We have an on-going debate in Romania regarding media. The issue at hand is that the media is changing, and that the journalists don't like the change.
The most well known Romanian journalist, Cristian Tudor Popescu, is one of the most vivid critics of the change. His opinion, and some other's as well, is that the new media - meaning blogs, social networks and such - will make the quality of the news to go down the hill.

I believe that this is plain wrong and that he's simply reacting to a reality: the new media is coming, and there's nothing we can do about it.

The argument he makes is that profesional journalists are much better at what they do than the amateurish bloggers, and that they give no chance to the "real" journalists. I will try in the following to prove that he's mistaking, that the quality of the news will be much better and that the really good journalists will survive with no problems.

In my view, there are two types of journalists:
  • the ones that gather news
  • analysts that look at trends, give opinions and so on

From the first category, the simple workers are not needed anymore in a world where any event is bound to be filmed or photographed by the people happening to be around it. And the technology will go much further; when videos and photos will be automatically tagged with the exact day, time and GPS coordinates of the place from where the recording took place, it will be very easy to automatically mix the photos and videos received in order to obtain the best possible view of the event.
We will however need journalists that are making great efforts to get the news: investigation journalists, people that gather materials from all possible sources, analyze them and go even further. In the end, the best of them will remain, whatever happens.

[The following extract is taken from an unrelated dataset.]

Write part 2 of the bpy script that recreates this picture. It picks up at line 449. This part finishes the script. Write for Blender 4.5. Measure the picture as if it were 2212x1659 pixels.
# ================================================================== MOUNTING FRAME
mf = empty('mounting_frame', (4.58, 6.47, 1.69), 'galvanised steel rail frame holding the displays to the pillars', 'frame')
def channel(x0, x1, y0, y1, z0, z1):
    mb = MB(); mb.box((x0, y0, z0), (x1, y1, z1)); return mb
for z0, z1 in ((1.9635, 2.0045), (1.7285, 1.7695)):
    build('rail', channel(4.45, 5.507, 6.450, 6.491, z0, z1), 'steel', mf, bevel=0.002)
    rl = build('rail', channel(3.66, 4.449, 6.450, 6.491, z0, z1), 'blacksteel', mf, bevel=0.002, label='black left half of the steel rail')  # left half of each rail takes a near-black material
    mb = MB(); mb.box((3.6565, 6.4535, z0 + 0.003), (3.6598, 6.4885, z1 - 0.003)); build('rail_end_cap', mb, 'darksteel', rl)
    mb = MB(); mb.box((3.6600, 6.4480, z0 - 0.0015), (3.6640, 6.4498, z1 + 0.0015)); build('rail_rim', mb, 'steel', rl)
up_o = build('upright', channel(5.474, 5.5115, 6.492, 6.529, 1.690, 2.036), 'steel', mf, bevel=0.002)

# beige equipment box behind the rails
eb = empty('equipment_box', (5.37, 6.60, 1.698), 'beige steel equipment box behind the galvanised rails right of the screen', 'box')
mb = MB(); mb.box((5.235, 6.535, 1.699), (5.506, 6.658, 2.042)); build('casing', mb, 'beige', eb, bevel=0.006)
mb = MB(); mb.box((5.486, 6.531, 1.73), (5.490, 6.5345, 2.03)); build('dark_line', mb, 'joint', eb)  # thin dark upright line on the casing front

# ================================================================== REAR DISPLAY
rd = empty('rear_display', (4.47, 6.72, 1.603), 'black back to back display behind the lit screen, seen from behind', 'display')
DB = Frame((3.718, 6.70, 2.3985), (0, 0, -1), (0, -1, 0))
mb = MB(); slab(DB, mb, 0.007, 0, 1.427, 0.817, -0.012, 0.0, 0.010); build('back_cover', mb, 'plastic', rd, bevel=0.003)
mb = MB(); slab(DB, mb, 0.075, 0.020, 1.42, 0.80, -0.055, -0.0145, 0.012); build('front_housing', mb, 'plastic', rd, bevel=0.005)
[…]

From the second category, the people that remain need to have something more than just analytical skills. We live in a world where all news go online while they are happening, and they reach instantly millions of people through RSS, email, SMS etc. If only a hundred people are interested, analyze and blog about the news, they will form a collective mind that is bound to give better results than the analytical skills of one man. It's a simple matter of evolution, where one analysis builds over another and where the most fit arguments survive.

However, from this category, the collective mind cannot equal with really good analysts that also have a lot of experience in specific issues and their own inside sources. The thing is that you have to be really good and really involved in what you're doing. This is not a job anymore, it's a lifestyle.

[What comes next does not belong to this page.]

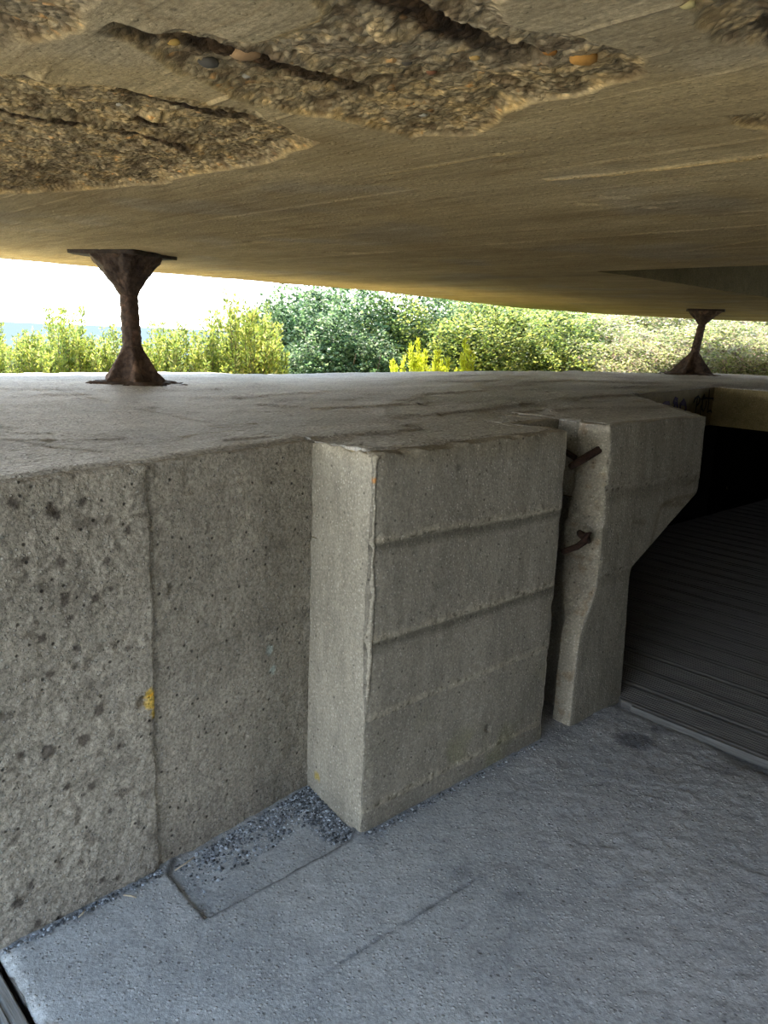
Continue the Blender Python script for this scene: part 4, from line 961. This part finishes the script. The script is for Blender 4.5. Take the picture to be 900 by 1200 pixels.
BR = [(0.56, 0.58, 0.20), (0.62, 0.60, 0.26), (0.44, 0.52, 0.18), (0.66, 0.58, 0.42), (0.30, 0.36, 0.14), (0.70, 0.66, 0.34), (0.58, 0.42, 0.32)]
def upright_meshes(seed, nst, h, spread, nleaf, lsz, cols):
    R_ = np.random.RandomState(seed); P, D, S, T = [], [], [], []
    stems = []
    for i in range(nst):
        an = R_.uniform(0, 6.283); r = spread * R_.uniform(0.1, 1) ** .7; hh = h * (1 - .35 * (r / spread) ** 2) * R_.uniform(.65, 1.05)
        b0 = np.array([math.cos(an) * r * .25, math.sin(an) * r * .25, 0]); b1 = np.array([math.cos(an) * r, math.sin(an) * r, hh])
        pts = [b0 + (b1 - b0) * np.array([t ** .8 if k < 2 else t for k in range(3)]) + R_.normal(size=3) * 0.015 for t in (0, .25, .5, .75, 1)]
        stems.append(tube_vf(pts, [0.010, 0.008, 0.006, 0.004, 0.0015], 5))
        m = nleaf // nst
        t = R_.uniform(0.12, 1.0, m) ** .8; idx = np.clip((t * 4).astype(int), 0, 3); fr2 = t * 4 - idx; pa = np.array(pts)
        c = pa[idx] * (1 - fr2[:, None]) + pa[idx + 1] * fr2[:, None]
        lat = R_.normal(size=(m, 3)) * np.array([1, 1, .5]); lat /= np.linalg.norm(lat, axis=1, keepdims=True)
        rad = (0.03 + 0.22 * (1 - t)) * R_.uniform(0, 1, m) ** .7
        P.append(c + lat * rad[:, None] * 0.9); dd = lat + np.array([0, 0, .8]) + R_.normal(size=(m, 3)) * .35; D.append(dd)
    P = np.concatenate(P); D = np.concatenate(D); n = len(P)
    V, F3, C_ = leaves_mesh(P, D, lsz * R_.uniform(.6, 1.3, n), pal(R_, n, cols), .42, seed)
    sv, sf, _ = join(stems); return (V, F3, C_), (sv, sf)
def dense_meshes(seed, rx, ry, rz, nleaf, lsz, cols, lump=0.25):
    R_ = np.random.RandomState(seed); n = nleaf
    v = R_.normal(size=(n, 3)); v[:, 2] = np.abs(v[:, 2]) * 1.0 - 0.15; v /= np.linalg.norm(v, axis=1, keepdims=True)
    rr = 1 + lump * fbm(v[:, 0], v[:, 1], v[:, 2], 2.2, 3, seed) + .12 * fbm(v[:, 0], v[:, 1], v[:, 2], 8, 2, seed + 1)
    dep = R_.uniform(0, 1, n) ** 2.2 * .35; k = rr * (1 - dep)
    P = v * k[:, None] * np.array([rx, ry, rz])
    D = v * .7 + R_.normal(size=(n, 3)) * .9 + np.array([0, 0, .3])
    patch = fbm(P[:, 0], P[:, 1], P[:, 2], 1.6 / max(rx, .3), 3, seed + 5)
    C_ = pal(R_, n, cols) * (1 + .25 * patch)[:, None]
    V, F3, C_ = leaves_mesh(P, D, lsz * R_.uniform(.6, 1.5, n), np.clip(C_, .01, .9), .62, seed)
    stems = []
    for i in range(16):
        d = v[i * 7] * np.array([rx, ry, rz]) * R_.uniform(.7, 1.05); stems.append(tube_vf([np.zeros(3), d * .4 + R_.normal(size=3) * .04, d * .75 + R_.normal(size=3) * .04, d], [0.03, .02, .012, .005], 5))
    sv, sf, _ = join(stems); return (V, F3, C_), (sv, sf)
protos = {}
def make_proto(kind, seed, fn):
    (V, F3, C_), (sv, sf) = fn
    o1 = mesh_obj('foliage', V, F3, m_leaf, colors=C_, smooth=False); o2 = mesh_obj('stem', sv, sf, m_stem)
    protos.setdefault(kind, []).append((o1.data, o2.data)); bpy.data.objects.remove(o1); bpy.data.objects.remove(o2)
for s in range(4): make_proto('upright', s, upright_meshes(700 + s, 40, 2.0, 0.62, 10000, 0.062, YG))
for s in range(2): make_proto('sprig', s, upright_meshes(720 + s, 13, 2.4, 0.50, 2600, 0.14, [(0.95, 1.02, 0.08), (1.05, 1.08, 0.12), (0.8, 0.92, 0.10)]))
for s in range(3): make_proto('dense', s, dense_meshes(740 + s, 1, 1, 2.2, 17000, 0.060, GR, .4))
for s in range(2): make_proto('mid', s, dense_meshes(750 + s, 1, 1, 2.2, 17000, 0.055, MG, .4))
for s in range(3): make_proto('bramble', s, dense_meshes(760 + s, 1, 1, 1.3, 12000, 0.055, BR, .4))
def shrub(kind, name, px, dist, top_py, width, label, group, i, zb=None, depth=None):
    r = ray(px, 400); u = r[:2] / np.hypot(r[0], r[1]); p = u * dist
    q = EYE + ray(px, top_py) * (dist / np.hypot(ray(px, top_py)[0], ray(px, top_py)[1]))
    z0 = float(hillz(np.array(p[0]), np.array(p[1]))) - 0.05 if zb is None else zb
    hgt = max(0.35, q[2] - z0) * (1.12 if kind == 'upright' else 1.0)
    root = empty(name, (p[0], p[1], z0), rz=(i * 2.399) % 6.283); tag(root, label, 'shrub', group)
    fm, sm = protos[kind][i % len(protos[kind])]
    for nm, me in (('foliage', fm), ('stem', sm)):
        c = bpy.data.objects.new(nm, me); link(c, root); c.scale = (width, depth or width, hgt / {'dense': 2.2, 'mid': 2.2, 'bramble': 1.3, 'upright': 2.0, 'sprig': 2.4}.get(kind, 1.0) * (1.0 if kind in ('upright', 'sprig') else 0.85))
    return root
def pos_word(k, n): return ordn[k] + ' from the left'
ups = [(-25, 8.6, 384), (12, 8.2, 392), (38, 8.8, 396), (60, 8.3, 374), (80, 8.9, 370), (98, 8.4, 384), (122, 8.8, 396), (143, 8.4, 392), (172, 8.8, 384), (195, 8.3, 384), (218, 8.7, 386), (243, 8.4, 393), (262, 8.9, 372), (284, 8.5, 352), (303, 9.0, 364)]
for i, (px, d, ty) in enumerate(ups):
    shrub('upright', 'willowy_shrub', px, d, ty, 0.62 if ty > 360 else 0.75, f'yellow-green feathery shrub before the sea, {pos_word(i, 0)} in the row', 'feathery shrubs in front of the sea', i, zb=0.35)
for i, (px, d, ty, wd) in enumerate([(466, 8.8, 406, .24), (490, 8.9, 396, .27), (512, 8.8, 393, .30), (547, 9.0, 396, .24)]):
    shrub('sprig', 'bright_sprig', px, d, ty, wd, ['low bright yellow sprig just over the ledge, leftmost of the four', 'bright yellow upright sprig over the ledge, second from the left of four', 'bright yellow upright sprig over the ledge, third from the left of four', 'bright yellow sprig over the ledge, standing apart on the right'][i], 'yellow sprigs behind the ledge', i, zb=0.55)
for i, (px, d, ty, wd) in enumerate([(315, 11.0, 352, .80), (352, 11.4, 330, 1.05), (335, 9.9, 395, .55), (392, 10.4, 352, .9), (425, 11.6, 322, 1.2), (385, 13.0, 312, 1.4), (445, 10.2, 385, .7), (515, 12.0, 335, 1.1)]):
    shrub('dense', 'dark_bush', px, d, ty, wd, f'dense dark bluish-green bush, {["leftmost of the dark bushes", "tallest at the edge of the sky", "small and low in front", "behind the left part of the ledge", "large one right of the tallest", "rearmost of the dark bushes", "low one left of the yellow sprigs", "behind the yellow sprigs"][i]}', 'dark green bushes', i)
for i, (px, d, ty, wd) in enumerate([(475, 11.5, 340, 1.0), (545, 11.0, 352, 1.0), (590, 12.0, 345, 1.1), (560, 14.0, 325, 1.6), (640, 12.5, 365, 1.1), (620, 15.5, 330, 1.8)]):
    shrub('mid', 'green_bush', px, d, ty, wd, f'mid green leafy bush right of the dark ones, {["left of the yellow sprigs", "behind the standing-apart sprig", "just right of the sprigs", "rear one above the sprigs", "at the start of the bramble slope", "rear one at the bramble slope"][i]}', 'mid green bushes', i)
k = 0
rowname = ['front row', 'second row', 'third row', 'rear row']
for row, (d, ty, n_, x0, x1, wd) in enumerate([(12.6, 418, 8, 630, 935, .95), (14.2, 398, 7, 650, 950, 1.15), (16.2, 376, 7, 640, 960, 1.4), (18.8, 350, 6, 600, 960, 1.8)]):
    for j in range(n_):
        px = x0 + (x1 - x0) * j / (n_ - 1)
        shrub('bramble', 'bramble_mound', px, d + 0.5 * math.sin(j * 2.7 + row), ty + 5 * math.sin(j * 1.9 + row * 2), wd, f'pale yellow-green bramble mound on the slope at right, {rowname[row]}, {pos_word(j, n_)}', 'bramble mounds on the slope', k); k += 1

So what do we get? We get the best investigation journalists, the best analysts and the best results from the blogosphere. Can someone explain to me how this will make the quality of the media go down?

I think the issue is a completely different one. The last discussion I've seen on TV about the state of the media in Romania talked about the fact that people are now getting the news from the TV instead of newspapers. Well, I have news for you: I don't watch the news on TV; I get them from the internet. I also get the analysis from the internet. I also have the analytical skills necessary to make my own opinion about what's going on, so most of the times I only need facts, not opinions.
Nobody in that discussion mentioned the kind of people I'm talking about.

Therefore, I can only think of the following statements:
  1. Romanian journalists don't understand the Web 2.0 phenomenon
  2. They are disturbed by the fact that only the best of them will survive
  3. They don't understand the evolutionary model
  4. They don't know how to compete with free

If you are a journalist, let me give you a free piece of advice: start a web site, maintain a blog, diversify your income sources; if you're really good and really serious, you will have no problems with the new media. Quite the contrary.